“Hitchhiking is not a thing of the past; it’s a thing for the future,” Menz tells the BBC.
Still, the two 25-year-olds realise that not everyone shares this sentiment. While hitchhiking was once commonplace around the world, it was later stigmatised as unsafe in the US and parts of Europe. And while it’s a cheap way to travel, it’s also a freedom few can afford.
For many people around the world in remote, rural areas, hitchhiking isn’t a choice; it’s a lifeline – the only way to reach work, school or the next town where buses are scarce. But for young travellers like Menz, Endlicher and a new generation of adventure-seekers who have time, safety nets and passports that open borders, hitchhiking offers a budget‑friendly, eco-conscious way to move through the world, meeting strangers along the way.
The history of hitchhiking
Hitchhiking’s roots stretch back to the early 20th Century. By the 1930s, hitchhiking in the US wasn’t just mainstream, but necessary, as high unemployment during the Great Depression forced many Americans to hitch rides and travel long distances in cars or freight trains in search of scarcely available jobs. When World War Two began, hitchhiking became a patriotic duty to conserve resources for the war effort, as seen in an antique US poster stating: “If you ride alone, you ride with Hitler.”
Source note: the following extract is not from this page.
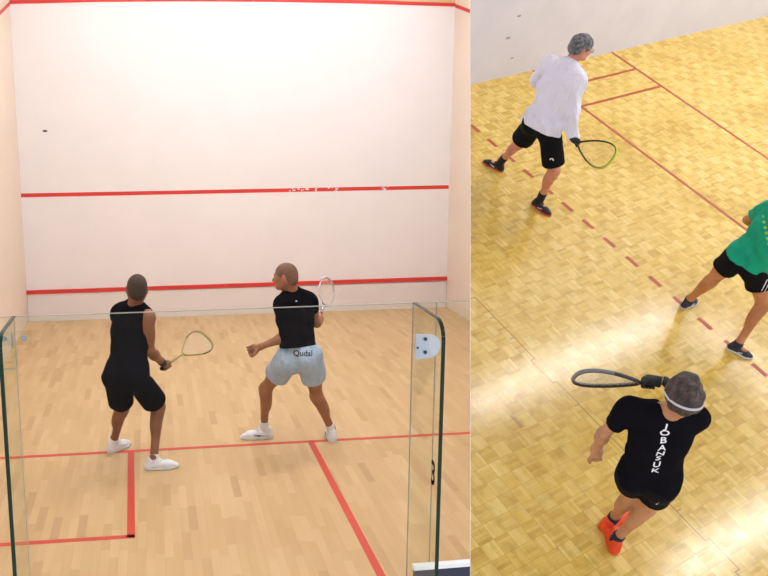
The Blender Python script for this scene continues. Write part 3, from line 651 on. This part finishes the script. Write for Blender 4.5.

But by the 1950s, fear took hold. The FBI branded hitchhiking a “menace”, with director J. Edgar Hoover framing it as a safety and national security risk, as he believed that undercover agents could use it to slip through the country undetected. According to Jack Reid, author of the book Roadside Americans, which traces the practice’s history in the US, Hoover instilled a campaign of fear in the US consciousness that largely still remains. A few decades later, coverage of high-profile crimes from US serial killer Edmund Kemper and Australian “backpacker killer” Ivan Milat – both of whom selected victims by offering rides to hitchhikers – cemented its dangerous reputation.